Entanglement is an important quantum resource in both quantum communication and computation. The applications of entanglement information processing such as quantum teleportation, quantum key distribution (QKD), quantum dense coding, quantum secret sharing (QSS), and quantum secure direct communication (QSDC) all resort the entanglement to set up the quantum channel between long distant locations.

The multi-particle W entangled state cannot be converted to the Greenberger-Horne-Zeilinger (GHZ) state directly with local operation and classical communication (LOCC). The multi-particle W entangled state also plays an important role in quantum information processing, such as teleportation, superdense coding, and so on.

This is a schematic drawing of the ECP with PPC gate. Credit: ©Science China Press

During the practical application, one of the main obstacles comes from the channel noise. It will make the maximally entangled state become a less-entangled state. The degraded entangled state will decrease the efficiency of the quantum communication, and it will also make the quantum communication insecure.
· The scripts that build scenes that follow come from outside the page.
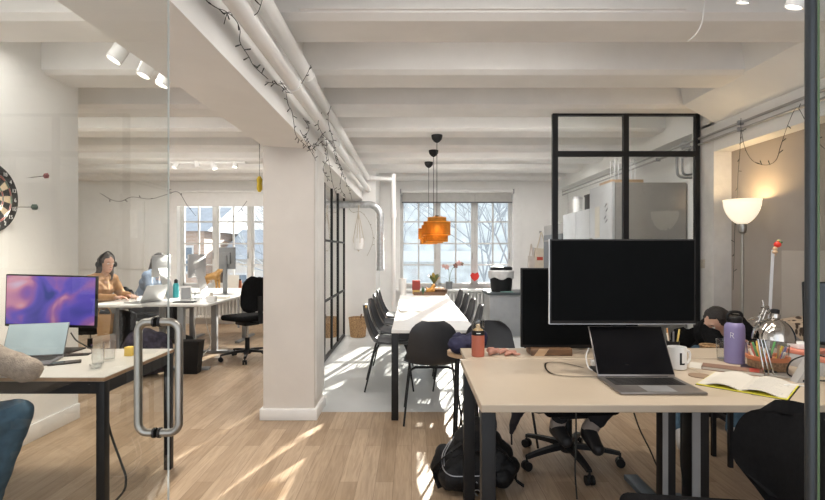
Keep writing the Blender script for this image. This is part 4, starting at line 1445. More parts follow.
for i, c in enumerate(cols):
    a = i * 2 * PI / len(cols)
    p0_ = Vector((0.045 * math.cos(a + 0.4), 0.045 * math.sin(a + 0.4), 0.012))
    p1_ = Vector((0.076 * math.cos(a), 0.076 * math.sin(a), 0.118 + 0.022 * math.sin(i * 2.3)))
    MB().m(mat('pen_colour_%d' % i, c, 0.4)).cyl(p0_, p1_, 0.0055, None, 8).obj('pen', jr)

# translucent ruler with wooden bird head
rx = at(769.5, 300, 2.5)
rl = thing('toy_stick', 'tall translucent strip with a red and green wooden bead bird on top', 'ornament', (at(767, 300, 2.62).x, 2.66, ZD))
bx, bz = 0.0, 0.0
def pl(x, y, D=2.66):
    q = at(x, y, D)
    return q - Vector((rl.location.x, 2.66, ZD))
MB().m(mat('frosted_strip', (0.62, 0.64, 0.66), 0.3, **{'Transmission Weight': 0.2})).bar(pl(767.5, 356), pl(773, 250), 0.016, 0.004).obj('strip', rl)
MB().m(M_woodw).ell(pl(774.5, 252), (0.016, 0.016, 0.010)).ell(pl(775, 249), (0.012, 0.012, 0.012)).cyl(pl(775, 251), pl(775, 256), 0.004).obj('wooden_base', rl)
MB().m(mat('toy_red', (0.62, 0.035, 0.02), 0.35)).ell(pl(777.5, 244.5), (0.018, 0.018, 0.017)).obj('head', rl)
MB().m(mat('toy_green', (0.06, 0.12, 0.04), 0.4)).ell(pl(779.5, 242.5) + Vector((0, -0.004, 0)), (0.011, 0.014, 0.008)).obj('wing', rl)
MB().m(mat('toy_yellow', (0.62, 0.5, 0.2), 0.4)).ell(pl(778.5, 240.5), (0.010, 0.010, 0.005)).obj('cap', rl)

# boxes with orange lids, charger stands, cables, right monitor
M_og = mat('salmon_cover', (0.66, 0.24, 0.17), 0.6)
M_bw = mat('box_greywhite', (0.52, 0.52, 0.53), 0.6)
for (x, y, D, rz, l, w_) in ((806, 352, 2.56, 0.35, 'left', 0.20), (838, 360, 2.35, 0.3, 'right', 0.22)):
    q = at(x, y, D)
    t = thing('flat_box', 'pale box with salmon orange lid at the right edge, %s one' % l, 'box', (q.x + 0.02, D + 0.02, ZD), rz, 'salmon-lidded boxes')
    MB().m(M_bw).box((-w_ / 2, -0.06, 0), (w_ / 2, 0.06, 0.072), 0.002).obj('box_body', t)
    MB().m(M_og).box((-w_ / 2 - 0.002, -0.062, 0.066), (w_ / 2 + 0.002, 0.062, 0.086), 0.002).obj('lid', t)
q = at(810, 338, 2.56)
wb = MB().m(M_white).box((-0.05, -0.04, 0), (0.05, 0.04, 0.03), 0.004).obj('white_case', loc=(q.x - 0.01, 2.60, ZD + 0.0865))
tag(wb, 'small white case on top of the salmon-lidded box', 'box')
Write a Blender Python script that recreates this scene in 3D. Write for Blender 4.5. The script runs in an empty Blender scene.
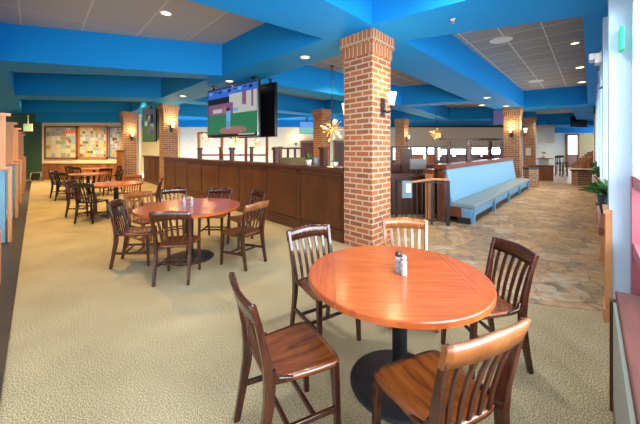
import bpy, bmesh, math, random
from mathutils import Vector, Matrix
random.seed(7)
S = bpy.context.scene
COL = S.collection
PI = math.pi
R = math.radians

# ------------------------------------------------------------------ survey of the place
F, HOR, EYE = 305.0, 149.0, 1.6        # focal length (640 px wide), eye-level row, eye height
ZS, ZC = 3.45, 4.23                    # underside of the blue beams, tiled ceiling above them
A = Vector((-.6815, .732, 0))          # run of the left dining room / bar wall
B = Vector((.664, .747, 0))            # run of the right-hand hall / window wall
NA = Vector((.732, .6815, 0))          # across A
NB = Vector((.747, -.664, 0))          # across B (towards the windows)
UP = Vector((0, 0, 1))

def fl(px, py, Z=0.0):
    """point at height Z on the sight line through a survey pixel"""
    z = F * (EYE - Z) / (py - HOR)
    return Vector(((px - 320) / F * z, z, Z))
def at(px, py, y):
    return Vector(((px - 320) / F * y, y, EYE - (py - HOR) / F * y))
def ab(t, n, Z=0): return A * t + NA * n + UP * Z
def bb(t, n, Z=0): return B * t + NB * n + UP * Z

# ------------------------------------------------------------------ materials
MATS = {}
def mat(name, col=(.8, .8, .8), rough=.5, metal=0, spec=.5, emit=None, estr=0):
    if name in MATS: return MATS[name]
    m = bpy.data.materials.new(name); m.use_nodes = True
    p = m.node_tree.nodes['Principled BSDF']
    p.inputs['Base Color'].default_value = (*col, 1)
    p.inputs['Roughness'].default_value = rough
    p.inputs['Metallic'].default_value = metal
    p.inputs['Specular IOR Level'].default_value = spec
    if emit:
        p.inputs['Emission Color'].default_value = (*emit, 1)
        p.inputs['Emission Strength'].default_value = estr
    MATS[name] = m
    return m
def nt(m): return m.node_tree.nodes, m.node_tree.links, m.node_tree.nodes['Principled BSDF']
def ramp(n, stops):
    r = n.new('ShaderNodeValToRGB'); e = r.color_ramp.elements
    while len(e) < len(stops): e.new(.5)
    for k, (p, c) in enumerate(stops):
        e[k].position = p; e[k].color = (*c, 1)
    return r
def bump(n, l, p, src, strength, dist=.01):
    b = n.new('ShaderNodeBump'); b.inputs['Strength'].default_value = strength
    b.inputs['Distance'].default_value = dist
    l.new(src, b.inputs['Height']); l.new(b.outputs[0], p.inputs['Normal'])

def wood(name, c0, c1, rough=.32, scale=(3, 40, 40), coat=.0):
    if name in MATS: return MATS[name]
    m = mat(name, c0, rough); n, l, p = nt(m)
    tc = n.new('ShaderNodeTexCoord'); mp = n.new('ShaderNodeMapping')
    mp.inputs['Scale'].default_value = scale
    l.new(tc.outputs['Object'], mp.inputs[0])
    no = n.new('ShaderNodeTexNoise'); no.inputs['Scale'].default_value = 1
    no.inputs['Detail'].default_value = 6; no.inputs['Distortion'].default_value = .6
    l.new(mp.outputs[0], no.inputs['Vector'])
    r = ramp(n, [(.3, c0), (.7, c1)])
    l.new(no.outputs['Fac'], r.inputs[0]); l.new(r.outputs[0], p.inputs['Base Color'])
    bump(n, l, p, no.outputs['Fac'], .08, .004)
    p.inputs['Coat Weight'].default_value = coat
    p.inputs['Coat Roughness'].default_value = .15
    return m

def brick(name, c1, c2, mortar, w=.262, h=.087, ms=.013, swap=False):
    if name in MATS: return MATS[name]
    m = mat(name, c1, .85); n, l, p = nt(m)
    uv = n.new('ShaderNodeUVMap'); bt = n.new('ShaderNodeTexBrick')
    mp = n.new('ShaderNodeMapping')
    l.new(uv.outputs[0], mp.inputs[0]); l.new(mp.outputs[0], bt.inputs['Vector'])
    bt.inputs['Scale'].default_value = 1; bt.inputs['Mortar Size'].default_value = ms
    bt.inputs['Mortar Smooth'].default_value = .15; bt.inputs['Bias'].default_value = 0
    bt.inputs['Brick Width'].default_value = w; bt.inputs['Row Height'].default_value = h
    bt.inputs['Color1'].default_value = (*c1, 1); bt.inputs['Color2'].default_value = (*c2, 1)
    bt.inputs['Mortar'].default_value = (*mortar, 1)
    no = n.new('ShaderNodeTexNoise'); no.inputs['Scale'].default_value = 60; no.inputs['Detail'].default_value = 4
    l.new(uv.outputs[0], no.inputs['Vector'])
    mx = n.new('ShaderNodeMixRGB'); mx.blend_type = 'OVERLAY'; mx.inputs[0].default_value = .45
    l.new(bt.outputs['Color'], mx.inputs[1]); l.new(no.outputs['Fac'], mx.inputs[2])
    l.new(mx.outputs[0], p.inputs['Base Color'])
    iv = n.new('ShaderNodeMath'); iv.operation = 'SUBTRACT'; iv.inputs[0].default_value = 1
    l.new(bt.outputs['Fac'], iv.inputs[1]); bump(n, l, p, iv.outputs[0], .6, .008)
    return m

MORT = (.44, .32, .21)
M_BRICK = brick('red brick', (.37, .105, .030), (.20, .062, .026), MORT)
M_SOLD = brick('soldier course brick', (.42, .13, .038), (.29, .09, .035), MORT, w=.085, h=.30)
M_BRICK2 = brick('brown brick', (.36, .17, .085), (.20, .09, .05), (.45, .34, .24))
M_SOLD2 = brick('brown soldier brick', (.38, .19, .10), (.26, .12, .06), (.45, .34, .24), w=.085, h=.30)
M_WBRICK = brick('white painted brick', (.80, .76, .68), (.72, .68, .60), (.62, .58, .5))

M_CH = wood('dark mahogany chair wood', (.020, .0055, .003), (.062, .016, .007), .22, (30, 30, 4), .3)
M_CHS = wood('worn mahogany seat wood', (.075, .018, .004), (.19, .052, .011), .24, (28, 4, 20), .3)
M_CHH = wood('honey brown chair wood', (.16, .048, .011), (.31, .105, .026), .26, (30, 30, 4), .3)
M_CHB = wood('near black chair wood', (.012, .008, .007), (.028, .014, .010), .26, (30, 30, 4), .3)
M_TOP = wood('cherry table wood', (.27, .050, .010), (.43, .092, .020), .25, (3, 45, 20), .25)
M_TOPX = wood('cherry table wood cross grain', (.26, .047, .010), (.41, .086, .020), .25, (45, 3, 20), .25)
M_BAR = wood('stained bar panel wood', (.050, .015, .006), (.105, .032, .011), .36, (6, 6, 1.2))
M_BART = wood('stained bar rail wood', (.050, .015, .007), (.10, .030, .012), .42, (4, 4, 20))
M_PINE = wood('honey pine trim', (.50, .21, .075), (.62, .30, .12), .4, (25, 25, 2))
M_WAIN = wood('brown plank wainscot', (.16, .055, .02), (.34, .14, .05), .45, (9, 9, .6))
M_CASE = wood('cherry cap wood', (.12, .030, .017), (.22, .062, .030), .3, (4, 20, 20), .3)

M_BLUE = mat('blue ceiling paint', (.006, .235, .62), .65, spec=.12)
n_, l_, p_ = nt(M_BLUE)
_no = n_.new('ShaderNodeTexNoise'); _no.inputs['Scale'].default_value = 300
_tc = n_.new('ShaderNodeTexCoord'); l_.new(_tc.outputs['Object'], _no.inputs['Vector'])
bump(n_, l_, p_, _no.outputs['Fac'], .05, .002)
M_BLACK = mat('black metal', (.012, .013, .016), .4)
M_IRON = mat('black cast iron', (.010, .011, .014), .55)
M_STEEL = mat('brushed steel', (.6, .6, .62), .3, 1)
M_WHITE = mat('white plastic', (.75, .74, .7), .5)
M_CREAM = mat('cream plaster', (.74, .66, .48), .8)
M_GREEN = mat('dark green paint', (.035, .10, .055), .6)
M_GREY = mat('pale grey blue paint', (.60, .68, .72), .6)
M_PIER = mat('pale blue painted pier', (.50, .68, .82), .55)
M_UPH = mat('light blue upholstery', (.155, .35, .52), .55)
M_UPHS = mat('grey vinyl seat', (.20, .27, .29), .42)
M_PINK = mat('rose red window frame', (.34, .09, .12), .5)
M_PANEL = mat('sage grey panel', (.36, .38, .30), .55)
M_TVB = mat('television casing', (.006, .006, .007), .25)
M_BULB = mat('warm bulb glass', (1, .8, .5), .4, emit=(1, .50, .12), estr=3.5)
M_CAN = mat('warm downlight lens', (1, .9, .7), .4, emit=(1, .74, .40), estr=3.0)
M_CANW = mat('white downlight lens', (1, .95, .9), .4, emit=(1, .90, .78), estr=.8)
M_BRASS = mat('brass rods', (.75, .48, .14), .3, 1)
M_LEAF = mat('green leaf', (.05, .14, .03), .5)
M_POT = mat('dark glazed pot', (.02, .03, .045), .3)
M_GREENGLOW = mat('green exit lettering', (.05, .6, .3), .4, emit=(.05, .75, .35), estr=.6)

def carpet():
    m = mat('beige loop carpet', (.4, .35, .22), .95, spec=.1); n, l, p = nt(m)
    tc = n.new('ShaderNodeTexCoord')
    no = n.new('ShaderNodeTexNoise'); no.inputs['Scale'].default_value = 135; no.inputs['Detail'].default_value = 3
    l.new(tc.outputs['Object'], no.inputs['Vector'])
    vo = n.new('ShaderNodeTexVoronoi'); vo.inputs['Scale'].default_value = 160
    l.new(tc.outputs['Object'], vo.inputs['Vector'])
    big = n.new('ShaderNodeTexNoise'); big.inputs['Scale'].default_value = 1.3
    l.new(tc.outputs['Object'], big.inputs['Vector'])
    r = ramp(n, [(.36, (.13, .10, .048)), (.50, (.34, .272, .150)), (.64, (.58, .49, .31))])
    ad = n.new('ShaderNodeMath'); ad.operation = 'MULTIPLY_ADD'; ad.inputs[1].default_value = .16; ad.inputs[2].default_value = -.08
    l.new(big.outputs['Fac'], ad.inputs[0])
    sm = n.new('ShaderNodeMath'); sm.operation = 'ADD'
    l.new(ad.outputs[0], sm.inputs[0]); l.new(no.outputs['Fac'], sm.inputs[1])
    l.new(sm.outputs[0], r.inputs[0]); l.new(r.outputs[0], p.inputs['Base Color'])
    bump(n, l, p, vo.outputs['Distance'], .5, .006)
    return m
M_CARPET = carpet()

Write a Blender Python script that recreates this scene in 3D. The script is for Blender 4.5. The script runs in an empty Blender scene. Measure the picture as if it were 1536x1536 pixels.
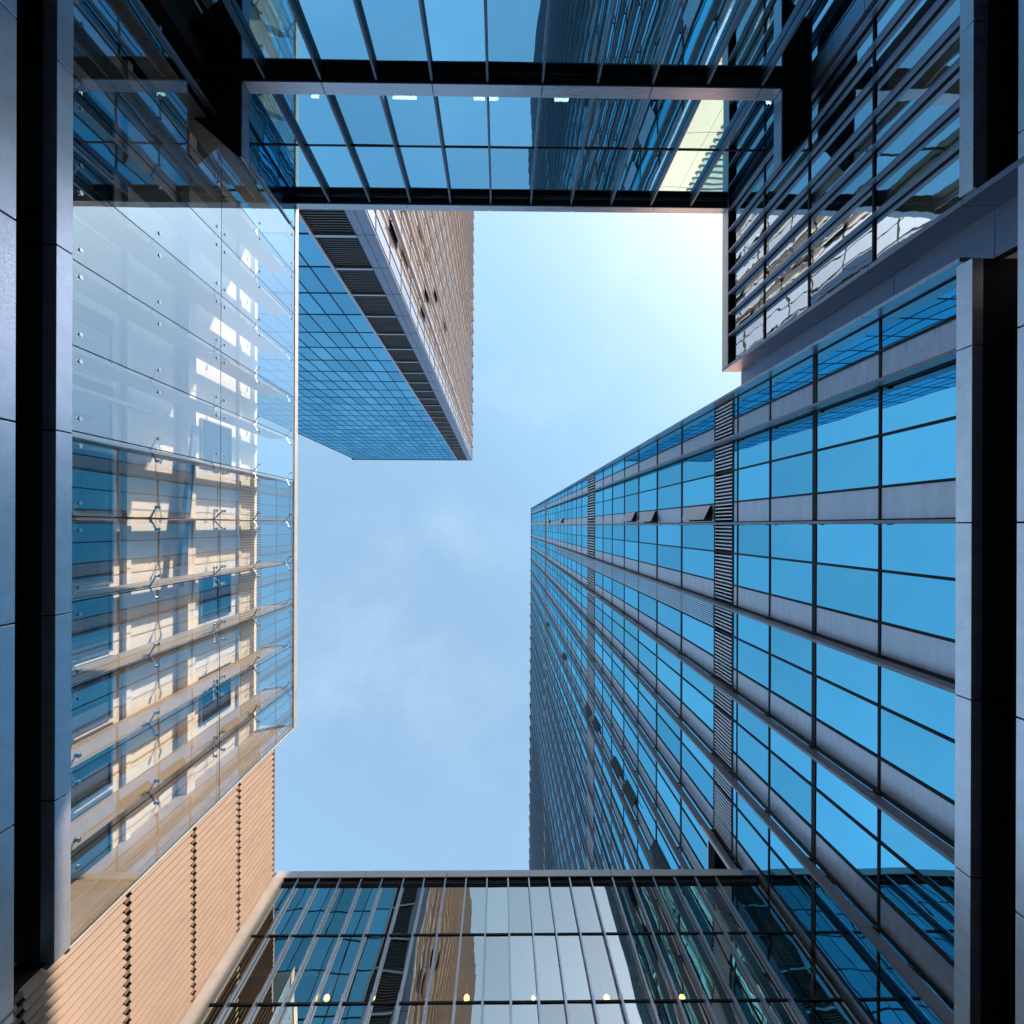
import bpy, math, random
from mathutils import Matrix, Vector
random.seed(7)
S = bpy.context.scene
C = S.collection
F = 768.0                      # focal length in photograph pixels (1536 wide)
TX, ROLL = 0.0125, 0.0033      # small camera tilt and roll
CX, CY = 759.6, 789.0
GZ = -1.6                      # ground, camera is at z = 0


def R(px, py=789.0):
    """direction of a pixel as (x/z, y/z)"""
    a, b = (px - CX) / F, (py - CY) / F
    d = Vector((1, -ROLL, -TX)) * a + Vector((ROLL, 1, 0)) * b + Vector((TX, 0, 1))
    return d.x / d.z, d.y / d.z


def ZX(X, px, py=789.0): return X / R(px, py)[0]
def ZY(Y, py, px=750.0): return Y / R(px, py)[1]

# ------------------------------------------------------------------ materials
def new_mat(name):
    m = bpy.data.materials.new(name); m.use_nodes = True
    nt = m.node_tree; nt.nodes.clear()
    out = nt.nodes.new('ShaderNodeOutputMaterial')
    return m, nt, out


def N(nt, t, **kw):
    n = nt.nodes.new(t)
    for k, v in kw.items():
        if k in n.inputs.keys(): n.inputs[k].default_value = v
        else: setattr(n, k, v)
    return n


def coords(nt, scale=(1, 1, 1)):
    tc = N(nt, 'ShaderNodeTexCoord'); mp = N(nt, 'ShaderNodeMapping')
    mp.inputs['Scale'].default_value = scale
    nt.links.new(tc.outputs['Object'], mp.inputs['Vector'])
    return mp.outputs['Vector']


def solid(name, col, rough=.5, metal=0., var=.12, scale=(1, 1, 1), nscale=3., bump=0., spec=.5):
    m, nt, out = new_mat(name)
    p = N(nt, 'ShaderNodeBsdfPrincipled', Roughness=rough, Metallic=metal)
    p.inputs['Specular IOR Level'].default_value = spec
    v = coords(nt, scale)
    n1 = N(nt, 'ShaderNodeTexNoise', Scale=nscale, Detail=8., Roughness=.65)
    nt.links.new(v, n1.inputs['Vector'])
    n2 = N(nt, 'ShaderNodeTexNoise', Scale=nscale * .13, Detail=3.)
    nt.links.new(v, n2.inputs['Vector'])
    ad = N(nt, 'ShaderNodeMath', operation='ADD')
    nt.links.new(n1.outputs[0], ad.inputs[0]); nt.links.new(n2.outputs[0], ad.inputs[1])
    mr = N(nt, 'ShaderNodeMapRange')
    mr.inputs['From Min'].default_value = .7; mr.inputs['From Max'].default_value = 1.3
    mr.inputs['To Min'].default_value = 1 - var; mr.inputs['To Max'].default_value = 1 + var
    nt.links.new(ad.outputs[0], mr.inputs['Value'])
    mx = N(nt, 'ShaderNodeVectorMath', operation='SCALE')
    mx.inputs[0].default_value = col
    nt.links.new(mr.outputs[0], mx.inputs['Scale'])
    nt.links.new(mx.outputs[0], p.inputs['Base Color'])
    mr2 = N(nt, 'ShaderNodeMapRange')
    mr2.inputs['From Min'].default_value = .3; mr2.inputs['From Max'].default_value = .7
    mr2.inputs['To Min'].default_value = max(.02, rough - .1); mr2.inputs['To Max'].default_value = rough + .1
    nt.links.new(n1.outputs[0], mr2.inputs['Value']); nt.links.new(mr2.outputs[0], p.inputs['Roughness'])
    if bump:
        b = N(nt, 'ShaderNodeBump', Distance=bump, Strength=1.)
        nt.links.new(n1.outputs[0], b.inputs['Height']); nt.links.new(b.outputs[0], p.inputs['Normal'])
    nt.links.new(p.outputs[0], out.inputs['Surface'])
    return m


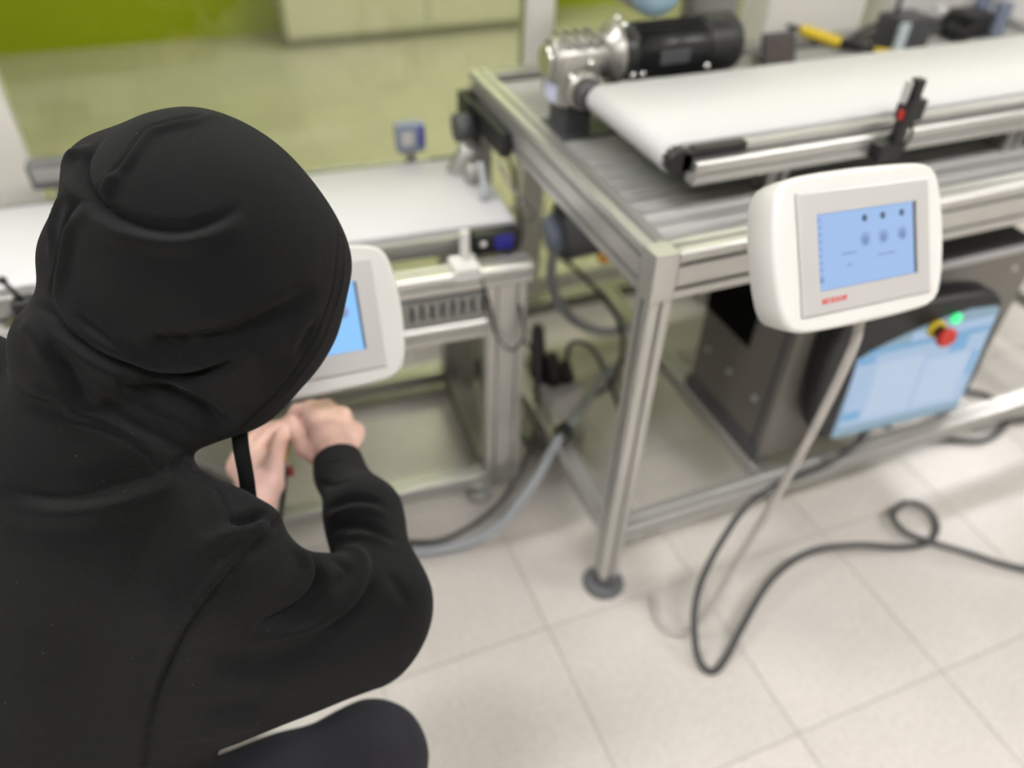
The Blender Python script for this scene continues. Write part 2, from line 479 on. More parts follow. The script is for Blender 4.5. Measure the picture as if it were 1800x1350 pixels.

Entanglement concentration focuses on the pure less-entangled system, which can be used to recover a pure less-entangled state into a maximally entangled state with LOCC.

Though many entanglement concentration protocols (ECPs) were proposed, they either focus on the two-particle Bell-state, or some three-particle W entangled states, especially the W state with special structure. None protocol can concentrate an arbitrary N-particle W state.

This paper described an efficient approach to distill the arbitrary N-particle less-entangled W state into maximally entangled W state in an optical system. The main principle of this approach is to exploit the parity-check gate. It comprises two protocols. The first protocol uses the partially parity-check (PPC) gate. It is essentially a polarization beam splitter (PBS). The second protocol uses the cross-Kerr nonlinearity to implement the complete parity-check (CPC) gate. Both protocols require the single photon as auxiliary. For an N-photon less-entangled W state concentration, it requires N-1 auxiliary single photons. If exploiting the CPC gate to perform the concentration, each step can be repeated to obtain a higher success probability. Our research also reveals that the total success probability is related to the initial coefficients of the less-entangled W state, especially the minimum coefficient. In other words, the success probability is essentially related to the entanglement of the less-entangled W state, which is decided by the minimum coefficient.

These protocols provided a universal approach to concentrate the arbitrary N-photon less-entangled W state. The first protocol only requires the PBSs, which is feasible in current experiment. The second protocol with the cross-Kerr nonlinearity can obtain higher success probability. Both protocols may be useful in future quantum information processing.